“While watching me reëstablish the institutions and reawaken the memories of the Empire, people have repeated again and again that I wished to reconstitute the Empire itself. If this had been so the transformation would have been accomplished long ago; neither the means nor the opportunities would have been lacking.... But I have remained content with that I had. Resolved now, as heretofore, to do all in my power for France and nothing for myself, I would accept any modification of the present state of things only if forced by necessity.... If parties remain quiet, nothing shall be changed. But if they endeavor to sap the foundations of my government; if they deny the legitimacy of the result of the popular vote; if, in short, they continually put the future of the country in jeopardy, then, but only then, it might be prudent to ask the people for a new title which would irrevocably fix on my head the power with which they have already clothed me. But let us not anticipate difficulties; let us preserve the Republic. Under its banner I am anxious to inaugurate once more an epoch of reconciliation and pardon; and I call on all without distinction who will frankly coöperate with me for the public good.”

In contrast to such fair-sounding phrases Napoleon was capable of the most dishonorable tactics in order to gain his ends. Witness the episode of his tempting Bismarck with offers of an alliance against Austria at the same time that he was treating secretly with Francis Joseph for the cession of Venetia in return for Silesia. And while negotiating secretly and separately with these two sworn enemies, he pretended to be so disinterested as to suggest the submission of their quarrel to a European congress.

Browning has certainly presented a good portrait of the man as the history of his own utterances contrasted with the history of his actions proves. In trying to bridge with this apology the discrepancies between the two he has, however, attributed to Louis Napoleon a degree of self-consciousness beyond any ever evinced by him. The principle of imperialism was a conviction with him. That he desired to help the people of France and to a great extent succeeded, is true; that he combined with this desire the desire of power for himself is true; that he used unscrupulous means to gain whatever end he desired when such were necessary is true; but that he was conscious of his own despicable traits to the extent that the poet makes him conscious of them is most unlikely. Nor is it likely that he would defend himself upon any such subtle ground as that his character and temperament being the gift of God he was bound to follow out his nature in order that God’s purposes might be accomplished. It is rather an explanation of his life from the philosopher’s or psychologist’s standpoint than a self-conscious revelation. It is none the less interesting on this account, while the scene setting gives it a thoroughly human and dramatic touch.

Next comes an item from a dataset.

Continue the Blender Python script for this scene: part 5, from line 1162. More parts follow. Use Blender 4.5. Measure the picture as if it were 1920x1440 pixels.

Whatever may be said of Napoleon himself, his rule was fraught with consequences of import for the whole of Europe, not because of what he was, but because of what he was not. He was an object lesson on the fallacy of trying to govern so that all parties will be pleased by autocratically keeping each one from fully expressing itself. The result is that each grows more aware of the suppression than of the amount of freedom allowed to it, and nobody is pleased. When added to such a policy as this is the surmounting desire for power and the Machiavellian determination to attain it by any means, fair or foul, a principle of statecraft which by the middle of the century could not be practised in its most acute form without arousing the most severe criticism, his power carried within it the seeds of destruction.

It has been said that “never in the history of the world has one man undertaken a task more utterly beyond the power of mortal man than that which Louis Napoleon was pledged to carry through.” He professed to be at one and the same time the elect sovereign of the people, a son of the revolution, a champion of universal suffrage, and an adversary of the demagogues. In the first of these characters he was bound to justify his elevation by economic and social reforms, in his second character he had to destroy the last trace of political liberty. He had, in fact, assumed various utterly incompatible attitudes, and the day that the masses found themselves deceived in their expectations, and the middle classes found their interests were betrayed, reaction was inevitable.

William Ewart Gladstone

In spite of his heinous faults, however, historians have grown more and more inclined to admit that Napoleon filled for a time a necessary niche in the line of progress, just that step which Browning makes him say the genius will recognize that he fills—namely, to

“Carry the incompleteness on a stage,
Make what was crooked straight, and roughness smooth,
And weakness strong: wherein if I succeed,
It will not prove the worst achievement, sure
In the eyes at least of one man, one I look
Nowise to catch in critic company:
To-wit, the man inspired, the genius, self
Destined to come and change things thoroughly.
He, at least, finds his business simplified,
Distinguishes the done from undone, reads
Plainly what meant and did not mean this time
We live in, and I work on, and transmit
To such successor: he will operate
On good hard substance, not mere shade and shine.”

That is, at a time when Europe was seething with the idea of a new order, in which the ideal of nationality was to take the place of such decaying ideas as the divine right of kings, balance of power, and so on, Napoleon held on to these ideas just long enough to prevent a general disintegration of society. He held in his hands the balance of power until the nations began to find themselves, and in the case of Italy actually helped on the triumph of the new order.